Lyrically, “Dethrone” sounds like the most directly anti-religion song, too, but now that you mentioned it, “Let me take you back to when I was killed and born again” could be coming from Jesus. The internet says drug misuse, but it could go either way. That duality of meaning is a cool thing because people can take away what they need to. It could be about Jesus being like, “My dad sent me down here, and it sucks. I got killed.” 

SEBASTIAN: That’s such a good word you used: duality. I think that’s a great way to describe it. Maybe not “Dethrone,” but there are songs on there that I think Christians can listen to without guilt and can interpret in their own way. One of my favorite songs on the record, lyrically, is “Mercy.” The chorus says, “If God came down from his kingdom, he came down from his home/And we asked him if he’d take us back, he would surely tell us no,” which to me is a statement on just how too far gone humanity is for the concept of religion.

So what’s next for Bad Omens?

KARLSSON: Well, obviously, the world needs to get back on track, but then we’re just picking up where we left off. We have an album to do. We haven’t recorded. We haven’t gotten into the studio yet, but we work from our studio, so that can be at any time we feel like we have an album ready to now hop in and do. I guess next for Bad Omens will be to do that and hopefully get back to touring this year.
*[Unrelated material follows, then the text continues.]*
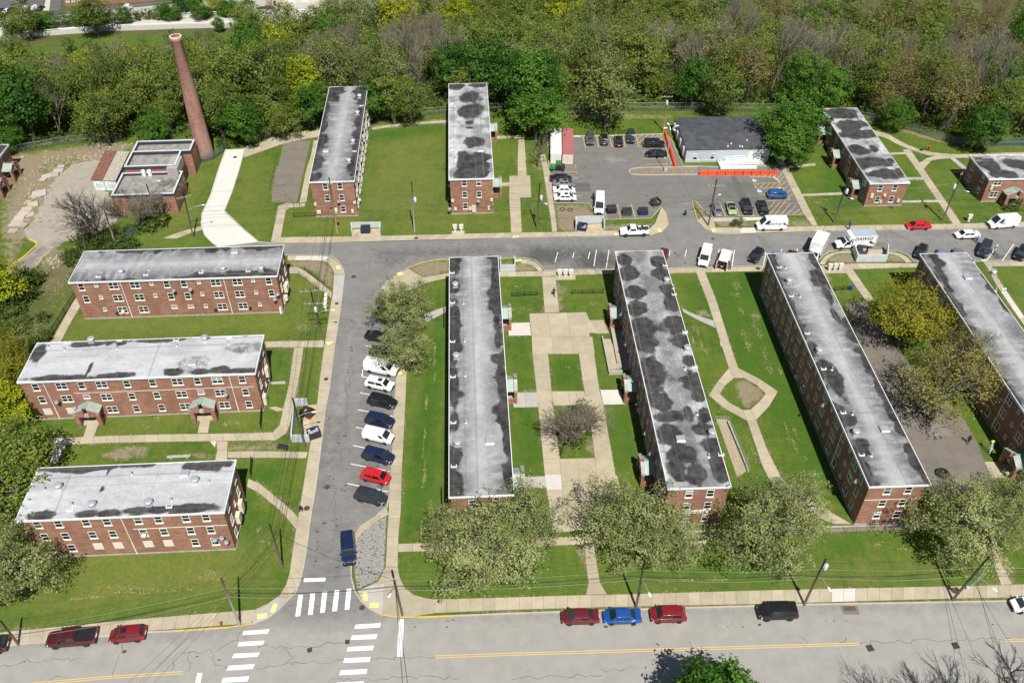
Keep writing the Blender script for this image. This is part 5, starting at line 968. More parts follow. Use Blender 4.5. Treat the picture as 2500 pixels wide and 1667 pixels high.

SEBASTIAN: Our long-term plan and ambition is to create our own path as a band and have our own following and name—to not just be in and out of this fishbowl of bands that tour together and ride off each other’s backs. There’s nothing wrong with that. It’s a great way to grow your audience and make friends. But I want a committed fanbase that just loves our band because they love our music and it makes them feel a certain way—not because we tour with another band they like and they bought some merch one day. I want it to be deeper than that.